This conference must also establish in plain terms the right of all peoples to unrestricted freedom of trade, and the obligation of all states signatories of the agreement emanating from the conference to refrain from restraining trade in any manner, direct or indirect.
—Ernesto Che Guevara, speech delivered March 25, 1964, at the plenary session of the United Nations Conference on Trade and Development1
Much globalization scholarship assumes that the United States and other advanced industrialized capitalist countries are the primary agents of globalization. Meanwhile, in spite of nonaligned and socialist countries’ historical claims to internationalism, scholars have often presented Third World countries primarily as passive victims of globalization and socialist countries as autarkic and thus isolated from the rest of the world until the 1990s.2 Both supporters and critics of globalization have equated economic globalization with capitalism and specifically neoliberal capitalism.3 This would make it difficult to understand Che Guevara’s statement above. Such scholars have also pointed to alternative globalizations, grassroots movements opposed to neoliberal capitalism, but these movements have been understood more as political protest movements than as producing economic globalization.4 However, if we examine economic globalization more closely and from the perspective of Second and Third World institutions, we can see that the Non-Aligned Movement, the Second World, and the Third World more broadly worked hard to create a global economy in the face of active resistance by the United States and other current and former colonial powers, which sought to maintain the economic status quo of the colonial system. Only later, in the 1980s and 1990s, after the defeat of Second and Third World internationalism, could the United States and other core capitalist countries coopt and exploit the emergent global economy for their own benefit and appear as agents, rather than enemies, of globalization.

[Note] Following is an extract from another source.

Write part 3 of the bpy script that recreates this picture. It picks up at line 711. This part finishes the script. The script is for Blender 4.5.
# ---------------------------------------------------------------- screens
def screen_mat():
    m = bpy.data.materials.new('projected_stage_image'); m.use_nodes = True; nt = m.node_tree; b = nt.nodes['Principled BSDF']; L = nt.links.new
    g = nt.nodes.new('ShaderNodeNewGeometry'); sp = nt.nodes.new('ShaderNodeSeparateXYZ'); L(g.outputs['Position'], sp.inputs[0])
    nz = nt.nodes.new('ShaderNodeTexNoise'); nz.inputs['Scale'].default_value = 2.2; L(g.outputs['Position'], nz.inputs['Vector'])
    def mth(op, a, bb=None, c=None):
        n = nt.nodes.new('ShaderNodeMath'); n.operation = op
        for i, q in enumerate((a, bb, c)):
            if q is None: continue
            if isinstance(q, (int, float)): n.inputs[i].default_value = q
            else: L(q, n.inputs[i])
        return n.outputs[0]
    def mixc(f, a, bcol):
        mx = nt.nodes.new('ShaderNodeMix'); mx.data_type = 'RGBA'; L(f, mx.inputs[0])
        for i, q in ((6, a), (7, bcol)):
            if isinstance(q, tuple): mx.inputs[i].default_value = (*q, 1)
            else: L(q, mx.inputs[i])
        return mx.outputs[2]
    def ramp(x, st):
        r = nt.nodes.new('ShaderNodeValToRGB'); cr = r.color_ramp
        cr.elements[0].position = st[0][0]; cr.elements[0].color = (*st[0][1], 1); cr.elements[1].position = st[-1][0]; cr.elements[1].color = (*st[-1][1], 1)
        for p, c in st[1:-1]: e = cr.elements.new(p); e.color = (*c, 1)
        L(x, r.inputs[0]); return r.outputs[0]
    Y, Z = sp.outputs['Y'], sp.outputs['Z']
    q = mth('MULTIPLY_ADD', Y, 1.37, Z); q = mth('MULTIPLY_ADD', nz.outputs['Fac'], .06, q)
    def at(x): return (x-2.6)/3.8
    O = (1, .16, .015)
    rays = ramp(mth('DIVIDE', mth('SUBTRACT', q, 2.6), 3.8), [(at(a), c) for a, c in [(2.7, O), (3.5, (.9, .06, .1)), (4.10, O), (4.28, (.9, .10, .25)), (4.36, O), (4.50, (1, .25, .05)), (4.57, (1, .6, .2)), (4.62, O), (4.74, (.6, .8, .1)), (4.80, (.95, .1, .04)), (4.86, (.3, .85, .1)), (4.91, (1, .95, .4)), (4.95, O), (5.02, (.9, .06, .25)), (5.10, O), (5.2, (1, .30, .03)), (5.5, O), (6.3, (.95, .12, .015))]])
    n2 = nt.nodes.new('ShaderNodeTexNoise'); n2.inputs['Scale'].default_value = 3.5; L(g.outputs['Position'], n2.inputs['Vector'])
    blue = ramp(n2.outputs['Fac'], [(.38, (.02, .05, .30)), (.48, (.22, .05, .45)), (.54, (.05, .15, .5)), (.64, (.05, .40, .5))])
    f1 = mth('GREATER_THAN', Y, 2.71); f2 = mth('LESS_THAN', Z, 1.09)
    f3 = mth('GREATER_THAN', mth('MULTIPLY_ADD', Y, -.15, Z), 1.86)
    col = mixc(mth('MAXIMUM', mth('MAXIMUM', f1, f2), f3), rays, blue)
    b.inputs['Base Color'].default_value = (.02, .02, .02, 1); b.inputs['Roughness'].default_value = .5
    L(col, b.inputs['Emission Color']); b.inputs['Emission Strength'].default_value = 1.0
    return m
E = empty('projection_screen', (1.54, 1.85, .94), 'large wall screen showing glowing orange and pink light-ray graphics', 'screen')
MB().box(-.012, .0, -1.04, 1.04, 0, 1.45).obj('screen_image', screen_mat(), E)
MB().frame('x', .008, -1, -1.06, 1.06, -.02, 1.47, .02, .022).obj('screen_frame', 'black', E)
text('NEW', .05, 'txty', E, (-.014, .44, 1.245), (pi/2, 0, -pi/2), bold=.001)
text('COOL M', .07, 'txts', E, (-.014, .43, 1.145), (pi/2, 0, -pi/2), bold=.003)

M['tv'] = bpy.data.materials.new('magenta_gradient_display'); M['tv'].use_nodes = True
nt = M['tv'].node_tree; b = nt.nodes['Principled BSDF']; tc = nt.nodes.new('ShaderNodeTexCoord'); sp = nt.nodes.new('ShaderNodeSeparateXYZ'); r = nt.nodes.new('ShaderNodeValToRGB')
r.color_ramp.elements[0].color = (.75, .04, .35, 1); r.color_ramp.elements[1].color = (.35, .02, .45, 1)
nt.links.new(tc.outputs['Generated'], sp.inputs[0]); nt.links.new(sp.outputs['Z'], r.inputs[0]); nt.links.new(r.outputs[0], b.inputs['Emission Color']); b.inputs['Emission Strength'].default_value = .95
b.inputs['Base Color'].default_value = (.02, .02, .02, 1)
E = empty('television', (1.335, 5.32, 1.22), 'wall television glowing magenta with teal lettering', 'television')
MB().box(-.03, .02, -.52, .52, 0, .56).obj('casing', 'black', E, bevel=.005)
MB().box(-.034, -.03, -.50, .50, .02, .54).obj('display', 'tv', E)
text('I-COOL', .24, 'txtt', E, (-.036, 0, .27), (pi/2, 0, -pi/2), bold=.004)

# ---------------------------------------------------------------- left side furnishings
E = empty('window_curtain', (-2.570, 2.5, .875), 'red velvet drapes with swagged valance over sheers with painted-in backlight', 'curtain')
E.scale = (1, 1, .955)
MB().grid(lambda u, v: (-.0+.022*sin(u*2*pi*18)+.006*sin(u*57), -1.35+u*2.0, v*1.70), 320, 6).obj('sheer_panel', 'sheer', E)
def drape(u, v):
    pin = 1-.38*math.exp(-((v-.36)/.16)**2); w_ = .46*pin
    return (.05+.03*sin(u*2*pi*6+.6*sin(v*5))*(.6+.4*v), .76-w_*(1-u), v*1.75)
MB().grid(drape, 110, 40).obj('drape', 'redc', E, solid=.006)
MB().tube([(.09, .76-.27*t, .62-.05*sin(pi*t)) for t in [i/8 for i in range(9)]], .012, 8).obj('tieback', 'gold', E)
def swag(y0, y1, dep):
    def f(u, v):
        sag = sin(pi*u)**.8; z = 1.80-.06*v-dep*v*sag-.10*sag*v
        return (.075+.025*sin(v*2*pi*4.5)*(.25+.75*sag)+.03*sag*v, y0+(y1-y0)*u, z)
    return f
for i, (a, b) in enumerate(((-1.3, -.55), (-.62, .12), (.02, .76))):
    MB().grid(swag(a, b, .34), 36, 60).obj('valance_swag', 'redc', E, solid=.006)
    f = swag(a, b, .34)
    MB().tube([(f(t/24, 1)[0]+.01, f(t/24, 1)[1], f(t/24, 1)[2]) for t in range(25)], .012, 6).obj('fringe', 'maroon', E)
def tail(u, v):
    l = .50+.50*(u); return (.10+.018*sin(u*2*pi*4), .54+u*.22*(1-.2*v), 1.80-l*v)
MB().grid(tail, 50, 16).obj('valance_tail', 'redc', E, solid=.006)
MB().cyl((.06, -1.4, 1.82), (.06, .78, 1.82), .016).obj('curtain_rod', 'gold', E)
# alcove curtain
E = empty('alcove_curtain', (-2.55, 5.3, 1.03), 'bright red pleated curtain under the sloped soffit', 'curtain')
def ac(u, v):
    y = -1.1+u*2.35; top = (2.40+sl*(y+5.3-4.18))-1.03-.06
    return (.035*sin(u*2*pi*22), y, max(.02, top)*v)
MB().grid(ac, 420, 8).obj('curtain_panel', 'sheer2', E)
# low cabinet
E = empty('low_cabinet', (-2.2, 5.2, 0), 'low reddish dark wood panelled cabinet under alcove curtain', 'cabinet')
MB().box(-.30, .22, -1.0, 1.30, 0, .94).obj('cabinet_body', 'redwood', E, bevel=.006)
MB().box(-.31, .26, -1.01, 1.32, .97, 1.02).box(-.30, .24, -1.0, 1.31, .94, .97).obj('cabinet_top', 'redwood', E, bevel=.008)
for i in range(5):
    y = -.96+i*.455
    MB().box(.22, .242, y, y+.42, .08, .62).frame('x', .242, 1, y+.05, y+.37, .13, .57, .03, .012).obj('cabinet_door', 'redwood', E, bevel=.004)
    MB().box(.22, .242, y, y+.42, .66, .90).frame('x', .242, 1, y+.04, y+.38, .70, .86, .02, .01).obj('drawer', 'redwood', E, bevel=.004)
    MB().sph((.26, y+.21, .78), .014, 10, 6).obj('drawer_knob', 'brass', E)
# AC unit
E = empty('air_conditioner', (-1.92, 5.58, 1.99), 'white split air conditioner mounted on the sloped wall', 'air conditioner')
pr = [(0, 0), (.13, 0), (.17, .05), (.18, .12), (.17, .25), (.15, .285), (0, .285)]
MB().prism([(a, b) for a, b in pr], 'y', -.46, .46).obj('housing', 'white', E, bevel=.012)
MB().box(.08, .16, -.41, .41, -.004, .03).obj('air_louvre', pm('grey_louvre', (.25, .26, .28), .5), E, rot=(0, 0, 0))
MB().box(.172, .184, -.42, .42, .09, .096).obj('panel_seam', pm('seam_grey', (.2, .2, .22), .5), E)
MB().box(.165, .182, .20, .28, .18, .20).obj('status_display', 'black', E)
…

In this essay, I explore one of the centers of global economic thought and policy for the New International Economic Order (NIEO): the United Nations Conference on Trade and Development (UNCTAD). In 1964, the first UNCTAD conference took place in Geneva, Switzerland, bringing together over four thousand representatives, including Che Guevara, from 120 countries. In contrast to the Bretton Woods institutions, UNCTAD included, on an equal basis, all nation-states recognized by the UN; focused on the trade and development problems of the Third World; worked against colonialism; and worked toward what Raúl Prebisch, the famous Argentinian economist and UNCTAD’s first secretary-general, already in 1963 called a “new international economic order.”5 To explore the economic ideas of UNCTAD, I use both the official proceedings of UNCTAD’s first meeting in 1964 and documents from the UNCTAD archives in Geneva and New York City.